Give back exactly the lines that run from the beginning of the entries to the line containing "b = B(); b.box((.46, 17.9, 0), (WR, 18.0, 2.45));", both included, and nothing else.

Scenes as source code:
* Start *

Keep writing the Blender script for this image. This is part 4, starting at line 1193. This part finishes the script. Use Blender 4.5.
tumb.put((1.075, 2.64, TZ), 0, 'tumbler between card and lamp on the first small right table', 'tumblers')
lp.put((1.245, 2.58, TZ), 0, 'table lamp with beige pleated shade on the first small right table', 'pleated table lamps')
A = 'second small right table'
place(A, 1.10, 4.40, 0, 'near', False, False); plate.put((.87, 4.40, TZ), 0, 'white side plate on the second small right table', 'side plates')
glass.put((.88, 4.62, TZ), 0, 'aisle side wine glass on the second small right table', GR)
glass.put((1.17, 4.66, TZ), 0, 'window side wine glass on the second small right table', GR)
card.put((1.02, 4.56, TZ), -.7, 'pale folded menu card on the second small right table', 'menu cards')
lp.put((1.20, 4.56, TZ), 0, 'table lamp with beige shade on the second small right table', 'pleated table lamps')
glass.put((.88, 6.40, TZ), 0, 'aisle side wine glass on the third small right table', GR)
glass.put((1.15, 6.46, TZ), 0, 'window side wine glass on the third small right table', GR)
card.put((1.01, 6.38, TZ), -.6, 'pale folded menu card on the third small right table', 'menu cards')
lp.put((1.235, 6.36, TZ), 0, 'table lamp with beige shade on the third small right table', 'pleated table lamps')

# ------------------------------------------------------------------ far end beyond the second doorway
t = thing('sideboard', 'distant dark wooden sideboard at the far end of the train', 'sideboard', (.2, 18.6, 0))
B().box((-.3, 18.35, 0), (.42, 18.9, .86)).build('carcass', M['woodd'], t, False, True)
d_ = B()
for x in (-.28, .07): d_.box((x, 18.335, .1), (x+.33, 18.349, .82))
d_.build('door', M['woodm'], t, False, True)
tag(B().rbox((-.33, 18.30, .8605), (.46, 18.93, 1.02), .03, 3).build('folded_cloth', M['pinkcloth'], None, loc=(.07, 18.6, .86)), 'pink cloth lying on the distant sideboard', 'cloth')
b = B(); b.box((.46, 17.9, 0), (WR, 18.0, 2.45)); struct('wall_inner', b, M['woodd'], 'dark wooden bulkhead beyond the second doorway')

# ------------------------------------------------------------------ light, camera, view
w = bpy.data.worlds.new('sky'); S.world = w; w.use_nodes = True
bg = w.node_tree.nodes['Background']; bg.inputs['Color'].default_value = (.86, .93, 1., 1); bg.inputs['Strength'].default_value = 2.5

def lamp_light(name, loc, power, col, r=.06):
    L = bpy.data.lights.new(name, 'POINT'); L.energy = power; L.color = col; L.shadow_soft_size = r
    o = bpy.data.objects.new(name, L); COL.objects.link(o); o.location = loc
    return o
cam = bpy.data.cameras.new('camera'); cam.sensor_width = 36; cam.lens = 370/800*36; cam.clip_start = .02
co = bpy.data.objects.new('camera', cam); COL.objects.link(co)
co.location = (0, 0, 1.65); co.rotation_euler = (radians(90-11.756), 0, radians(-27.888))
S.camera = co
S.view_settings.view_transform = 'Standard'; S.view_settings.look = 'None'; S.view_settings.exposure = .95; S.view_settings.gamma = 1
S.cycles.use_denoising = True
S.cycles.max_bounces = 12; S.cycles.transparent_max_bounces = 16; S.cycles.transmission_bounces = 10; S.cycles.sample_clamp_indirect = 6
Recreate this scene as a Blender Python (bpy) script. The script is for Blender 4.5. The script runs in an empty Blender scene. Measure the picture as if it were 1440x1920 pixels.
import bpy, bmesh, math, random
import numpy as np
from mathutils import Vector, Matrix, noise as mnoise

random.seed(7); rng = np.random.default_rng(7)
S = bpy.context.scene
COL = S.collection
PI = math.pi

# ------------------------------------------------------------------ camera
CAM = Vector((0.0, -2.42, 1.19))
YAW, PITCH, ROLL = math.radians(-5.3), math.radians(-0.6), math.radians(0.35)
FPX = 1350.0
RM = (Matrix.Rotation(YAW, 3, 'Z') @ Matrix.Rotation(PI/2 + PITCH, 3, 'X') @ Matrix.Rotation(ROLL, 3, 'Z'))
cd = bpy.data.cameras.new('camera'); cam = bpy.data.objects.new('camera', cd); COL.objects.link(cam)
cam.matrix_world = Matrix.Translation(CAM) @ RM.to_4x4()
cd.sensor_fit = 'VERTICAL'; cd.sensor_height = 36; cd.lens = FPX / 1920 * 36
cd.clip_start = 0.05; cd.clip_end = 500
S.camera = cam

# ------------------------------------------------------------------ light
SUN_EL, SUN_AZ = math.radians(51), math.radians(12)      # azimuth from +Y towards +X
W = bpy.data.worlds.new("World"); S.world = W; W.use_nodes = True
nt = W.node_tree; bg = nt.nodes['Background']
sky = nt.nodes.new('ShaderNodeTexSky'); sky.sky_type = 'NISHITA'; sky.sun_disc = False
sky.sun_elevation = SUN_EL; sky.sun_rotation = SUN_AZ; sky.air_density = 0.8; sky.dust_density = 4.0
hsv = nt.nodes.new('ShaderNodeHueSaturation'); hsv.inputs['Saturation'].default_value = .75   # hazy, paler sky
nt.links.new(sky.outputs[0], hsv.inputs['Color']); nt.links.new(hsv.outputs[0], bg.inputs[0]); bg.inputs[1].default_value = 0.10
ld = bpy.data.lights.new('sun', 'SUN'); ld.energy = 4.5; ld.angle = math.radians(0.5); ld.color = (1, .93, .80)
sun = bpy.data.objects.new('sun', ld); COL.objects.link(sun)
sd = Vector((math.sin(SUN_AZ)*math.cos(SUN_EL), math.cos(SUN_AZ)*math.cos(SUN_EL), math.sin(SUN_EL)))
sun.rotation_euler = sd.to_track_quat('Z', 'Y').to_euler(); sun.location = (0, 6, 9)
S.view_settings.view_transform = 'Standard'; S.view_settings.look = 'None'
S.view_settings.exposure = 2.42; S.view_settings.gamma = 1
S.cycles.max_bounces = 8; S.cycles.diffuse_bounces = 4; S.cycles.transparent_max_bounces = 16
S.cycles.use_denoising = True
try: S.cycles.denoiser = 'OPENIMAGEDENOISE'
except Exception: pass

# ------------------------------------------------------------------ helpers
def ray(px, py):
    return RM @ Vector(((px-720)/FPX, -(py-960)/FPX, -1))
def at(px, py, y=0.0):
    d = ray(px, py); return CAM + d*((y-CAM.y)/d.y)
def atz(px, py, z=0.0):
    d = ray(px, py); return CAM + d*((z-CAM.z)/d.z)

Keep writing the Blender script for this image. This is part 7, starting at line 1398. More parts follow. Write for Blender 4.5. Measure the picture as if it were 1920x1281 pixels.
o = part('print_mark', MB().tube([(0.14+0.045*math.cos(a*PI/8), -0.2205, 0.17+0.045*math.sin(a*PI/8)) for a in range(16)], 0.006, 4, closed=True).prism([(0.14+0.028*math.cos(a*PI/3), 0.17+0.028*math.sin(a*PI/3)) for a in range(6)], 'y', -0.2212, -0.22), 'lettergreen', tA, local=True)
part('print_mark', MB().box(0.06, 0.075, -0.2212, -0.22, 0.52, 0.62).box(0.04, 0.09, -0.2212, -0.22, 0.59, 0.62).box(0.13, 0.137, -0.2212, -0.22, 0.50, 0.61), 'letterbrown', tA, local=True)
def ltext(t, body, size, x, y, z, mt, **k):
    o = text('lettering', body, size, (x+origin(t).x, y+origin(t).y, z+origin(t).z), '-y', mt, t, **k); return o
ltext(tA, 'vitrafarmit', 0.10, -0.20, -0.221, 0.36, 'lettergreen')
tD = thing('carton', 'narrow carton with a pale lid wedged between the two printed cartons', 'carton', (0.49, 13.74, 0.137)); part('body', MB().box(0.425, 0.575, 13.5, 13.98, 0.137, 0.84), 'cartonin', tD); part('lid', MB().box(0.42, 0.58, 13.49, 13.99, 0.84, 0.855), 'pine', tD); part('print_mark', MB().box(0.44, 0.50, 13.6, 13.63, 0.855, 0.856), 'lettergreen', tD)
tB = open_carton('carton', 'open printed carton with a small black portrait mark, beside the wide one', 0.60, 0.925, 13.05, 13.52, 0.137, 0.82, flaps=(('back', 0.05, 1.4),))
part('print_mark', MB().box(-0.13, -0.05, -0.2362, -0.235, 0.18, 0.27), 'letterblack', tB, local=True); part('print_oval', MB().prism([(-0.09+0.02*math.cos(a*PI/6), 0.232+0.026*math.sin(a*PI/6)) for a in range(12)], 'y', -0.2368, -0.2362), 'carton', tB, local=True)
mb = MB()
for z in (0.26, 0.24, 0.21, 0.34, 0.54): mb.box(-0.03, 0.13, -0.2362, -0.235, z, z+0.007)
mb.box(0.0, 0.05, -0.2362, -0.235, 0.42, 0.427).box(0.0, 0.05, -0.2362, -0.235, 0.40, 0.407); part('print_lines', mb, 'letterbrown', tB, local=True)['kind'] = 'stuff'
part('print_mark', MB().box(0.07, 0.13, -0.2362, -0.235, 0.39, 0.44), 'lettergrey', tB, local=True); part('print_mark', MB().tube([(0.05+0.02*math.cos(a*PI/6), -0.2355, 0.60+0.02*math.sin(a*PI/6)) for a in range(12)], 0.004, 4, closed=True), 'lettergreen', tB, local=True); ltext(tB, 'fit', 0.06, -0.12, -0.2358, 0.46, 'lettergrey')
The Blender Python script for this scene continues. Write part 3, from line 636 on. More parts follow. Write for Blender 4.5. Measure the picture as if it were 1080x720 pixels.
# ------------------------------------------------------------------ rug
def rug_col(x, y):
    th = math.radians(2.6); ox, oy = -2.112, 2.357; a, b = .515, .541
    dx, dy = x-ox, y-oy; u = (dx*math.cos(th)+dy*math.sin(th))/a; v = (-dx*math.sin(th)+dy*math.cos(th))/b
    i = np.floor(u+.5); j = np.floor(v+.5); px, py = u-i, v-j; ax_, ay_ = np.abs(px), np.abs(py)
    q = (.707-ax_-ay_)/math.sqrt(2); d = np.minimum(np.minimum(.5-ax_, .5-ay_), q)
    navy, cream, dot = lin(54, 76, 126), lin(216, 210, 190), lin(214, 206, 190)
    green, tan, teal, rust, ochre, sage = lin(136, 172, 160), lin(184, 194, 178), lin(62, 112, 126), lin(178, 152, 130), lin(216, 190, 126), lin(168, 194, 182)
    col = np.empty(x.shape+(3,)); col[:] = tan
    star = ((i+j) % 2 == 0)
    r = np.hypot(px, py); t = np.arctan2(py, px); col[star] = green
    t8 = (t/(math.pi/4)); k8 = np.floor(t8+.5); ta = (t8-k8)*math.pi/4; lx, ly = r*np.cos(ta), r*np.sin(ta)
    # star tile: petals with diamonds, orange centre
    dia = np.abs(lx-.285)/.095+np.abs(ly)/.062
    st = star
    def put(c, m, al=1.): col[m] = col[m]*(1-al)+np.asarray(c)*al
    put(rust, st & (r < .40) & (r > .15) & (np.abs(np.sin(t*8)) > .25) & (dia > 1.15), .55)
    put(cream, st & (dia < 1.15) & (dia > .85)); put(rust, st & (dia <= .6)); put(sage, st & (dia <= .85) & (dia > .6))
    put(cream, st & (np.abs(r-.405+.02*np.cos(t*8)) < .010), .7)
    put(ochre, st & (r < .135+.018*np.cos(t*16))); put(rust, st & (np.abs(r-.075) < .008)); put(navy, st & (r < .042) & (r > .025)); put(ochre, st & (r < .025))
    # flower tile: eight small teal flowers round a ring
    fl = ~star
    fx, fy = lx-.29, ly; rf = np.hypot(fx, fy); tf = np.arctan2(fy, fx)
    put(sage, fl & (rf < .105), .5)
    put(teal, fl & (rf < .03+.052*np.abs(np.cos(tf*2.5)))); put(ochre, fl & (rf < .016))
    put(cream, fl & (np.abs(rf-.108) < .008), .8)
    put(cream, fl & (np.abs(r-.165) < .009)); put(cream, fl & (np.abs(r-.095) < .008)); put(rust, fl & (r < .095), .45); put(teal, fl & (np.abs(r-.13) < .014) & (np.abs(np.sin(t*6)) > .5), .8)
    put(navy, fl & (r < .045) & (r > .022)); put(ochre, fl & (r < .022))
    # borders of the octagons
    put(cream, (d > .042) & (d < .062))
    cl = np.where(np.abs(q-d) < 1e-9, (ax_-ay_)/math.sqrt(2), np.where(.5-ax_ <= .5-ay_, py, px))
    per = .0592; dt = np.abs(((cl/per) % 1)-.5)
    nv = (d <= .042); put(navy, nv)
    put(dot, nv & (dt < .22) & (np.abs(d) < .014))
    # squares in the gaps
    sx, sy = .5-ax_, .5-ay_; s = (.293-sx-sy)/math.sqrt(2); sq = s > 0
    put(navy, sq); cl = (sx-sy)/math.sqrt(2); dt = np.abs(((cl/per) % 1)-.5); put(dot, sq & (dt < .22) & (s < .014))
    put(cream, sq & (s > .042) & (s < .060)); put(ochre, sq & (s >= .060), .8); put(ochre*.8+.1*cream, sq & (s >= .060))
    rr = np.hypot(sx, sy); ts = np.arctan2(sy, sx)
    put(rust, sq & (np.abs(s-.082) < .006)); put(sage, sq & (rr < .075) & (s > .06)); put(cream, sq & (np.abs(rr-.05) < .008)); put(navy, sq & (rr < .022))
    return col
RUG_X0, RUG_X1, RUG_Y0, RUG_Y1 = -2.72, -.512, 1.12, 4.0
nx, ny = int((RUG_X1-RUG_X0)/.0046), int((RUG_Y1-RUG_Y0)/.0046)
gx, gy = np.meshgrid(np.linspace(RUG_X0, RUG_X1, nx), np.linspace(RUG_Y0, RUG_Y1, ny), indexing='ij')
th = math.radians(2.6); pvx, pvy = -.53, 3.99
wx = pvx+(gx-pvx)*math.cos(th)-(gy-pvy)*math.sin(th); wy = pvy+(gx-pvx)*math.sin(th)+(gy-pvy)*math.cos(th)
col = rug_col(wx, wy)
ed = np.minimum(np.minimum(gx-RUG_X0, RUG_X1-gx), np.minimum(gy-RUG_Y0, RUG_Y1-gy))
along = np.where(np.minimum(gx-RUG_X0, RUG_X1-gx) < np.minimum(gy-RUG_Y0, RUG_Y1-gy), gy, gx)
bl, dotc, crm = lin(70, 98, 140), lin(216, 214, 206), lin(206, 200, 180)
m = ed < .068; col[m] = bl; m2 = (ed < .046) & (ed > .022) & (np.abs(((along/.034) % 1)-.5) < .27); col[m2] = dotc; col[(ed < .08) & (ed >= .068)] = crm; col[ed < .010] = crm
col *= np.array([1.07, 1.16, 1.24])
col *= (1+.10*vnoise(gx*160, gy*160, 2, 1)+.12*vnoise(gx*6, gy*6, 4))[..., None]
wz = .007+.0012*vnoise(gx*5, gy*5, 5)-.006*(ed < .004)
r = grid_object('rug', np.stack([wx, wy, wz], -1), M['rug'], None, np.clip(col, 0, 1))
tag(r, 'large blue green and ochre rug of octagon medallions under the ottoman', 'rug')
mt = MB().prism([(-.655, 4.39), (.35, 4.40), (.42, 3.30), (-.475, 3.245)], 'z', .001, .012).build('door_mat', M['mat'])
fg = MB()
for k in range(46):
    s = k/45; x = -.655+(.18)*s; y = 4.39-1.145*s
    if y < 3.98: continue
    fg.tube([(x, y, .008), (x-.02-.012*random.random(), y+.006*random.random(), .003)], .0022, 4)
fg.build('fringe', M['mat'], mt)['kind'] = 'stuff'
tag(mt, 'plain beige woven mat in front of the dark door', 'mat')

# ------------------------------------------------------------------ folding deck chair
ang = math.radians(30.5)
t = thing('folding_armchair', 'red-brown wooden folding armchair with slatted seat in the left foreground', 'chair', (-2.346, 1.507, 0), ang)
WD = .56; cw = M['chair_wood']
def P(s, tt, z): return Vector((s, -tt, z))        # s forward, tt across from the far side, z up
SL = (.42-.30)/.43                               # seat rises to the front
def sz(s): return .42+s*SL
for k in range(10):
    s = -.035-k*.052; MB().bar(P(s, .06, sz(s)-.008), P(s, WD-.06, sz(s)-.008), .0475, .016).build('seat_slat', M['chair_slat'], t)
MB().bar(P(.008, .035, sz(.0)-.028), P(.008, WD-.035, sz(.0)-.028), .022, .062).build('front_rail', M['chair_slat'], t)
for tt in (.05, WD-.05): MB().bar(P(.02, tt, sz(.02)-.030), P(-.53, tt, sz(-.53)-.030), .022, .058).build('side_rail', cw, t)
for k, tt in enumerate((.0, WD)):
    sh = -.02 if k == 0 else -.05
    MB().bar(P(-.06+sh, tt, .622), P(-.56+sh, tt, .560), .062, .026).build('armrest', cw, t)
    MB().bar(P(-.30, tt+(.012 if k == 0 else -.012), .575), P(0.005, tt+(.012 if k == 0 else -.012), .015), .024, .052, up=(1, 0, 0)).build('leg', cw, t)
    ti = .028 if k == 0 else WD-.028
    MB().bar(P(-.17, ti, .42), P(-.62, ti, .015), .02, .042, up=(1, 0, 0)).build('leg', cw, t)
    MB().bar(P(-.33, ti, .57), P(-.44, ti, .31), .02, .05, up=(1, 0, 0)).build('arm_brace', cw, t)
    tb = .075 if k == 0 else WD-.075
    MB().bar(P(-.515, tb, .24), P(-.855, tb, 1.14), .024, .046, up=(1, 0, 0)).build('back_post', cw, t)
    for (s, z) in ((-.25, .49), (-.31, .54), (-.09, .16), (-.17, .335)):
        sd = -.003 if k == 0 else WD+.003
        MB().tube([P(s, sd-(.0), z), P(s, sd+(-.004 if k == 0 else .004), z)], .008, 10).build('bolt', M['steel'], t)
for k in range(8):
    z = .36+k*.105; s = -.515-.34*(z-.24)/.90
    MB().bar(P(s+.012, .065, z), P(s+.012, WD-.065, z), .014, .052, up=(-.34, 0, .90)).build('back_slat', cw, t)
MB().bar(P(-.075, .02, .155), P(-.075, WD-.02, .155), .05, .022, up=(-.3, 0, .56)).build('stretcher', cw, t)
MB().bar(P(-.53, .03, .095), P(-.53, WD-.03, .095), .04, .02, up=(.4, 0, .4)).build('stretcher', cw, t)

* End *

■ Answer to this task:
Keep writing the Blender script for this image. This is part 4, starting at line 1193. This part finishes the script. Use Blender 4.5.
tumb.put((1.075, 2.64, TZ), 0, 'tumbler between card and lamp on the first small right table', 'tumblers')
lp.put((1.245, 2.58, TZ), 0, 'table lamp with beige pleated shade on the first small right table', 'pleated table lamps')
A = 'second small right table'
place(A, 1.10, 4.40, 0, 'near', False, False); plate.put((.87, 4.40, TZ), 0, 'white side plate on the second small right table', 'side plates')
glass.put((.88, 4.62, TZ), 0, 'aisle side wine glass on the second small right table', GR)
glass.put((1.17, 4.66, TZ), 0, 'window side wine glass on the second small right table', GR)
card.put((1.02, 4.56, TZ), -.7, 'pale folded menu card on the second small right table', 'menu cards')
lp.put((1.20, 4.56, TZ), 0, 'table lamp with beige shade on the second small right table', 'pleated table lamps')
glass.put((.88, 6.40, TZ), 0, 'aisle side wine glass on the third small right table', GR)
glass.put((1.15, 6.46, TZ), 0, 'window side wine glass on the third small right table', GR)
card.put((1.01, 6.38, TZ), -.6, 'pale folded menu card on the third small right table', 'menu cards')
lp.put((1.235, 6.36, TZ), 0, 'table lamp with beige shade on the third small right table', 'pleated table lamps')

# ------------------------------------------------------------------ far end beyond the second doorway
t = thing('sideboard', 'distant dark wooden sideboard at the far end of the train', 'sideboard', (.2, 18.6, 0))
B().box((-.3, 18.35, 0), (.42, 18.9, .86)).build('carcass', M['woodd'], t, False, True)
d_ = B()
for x in (-.28, .07): d_.box((x, 18.335, .1), (x+.33, 18.349, .82))
d_.build('door', M['woodm'], t, False, True)
tag(B().rbox((-.33, 18.30, .8605), (.46, 18.93, 1.02), .03, 3).build('folded_cloth', M['pinkcloth'], None, loc=(.07, 18.6, .86)), 'pink cloth lying on the distant sideboard', 'cloth')
b = B(); b.box((.46, 17.9, 0), (WR, 18.0, 2.45)); struct('wall_inner', b, M['woodd'], 'dark wooden bulkhead beyond the second doorway')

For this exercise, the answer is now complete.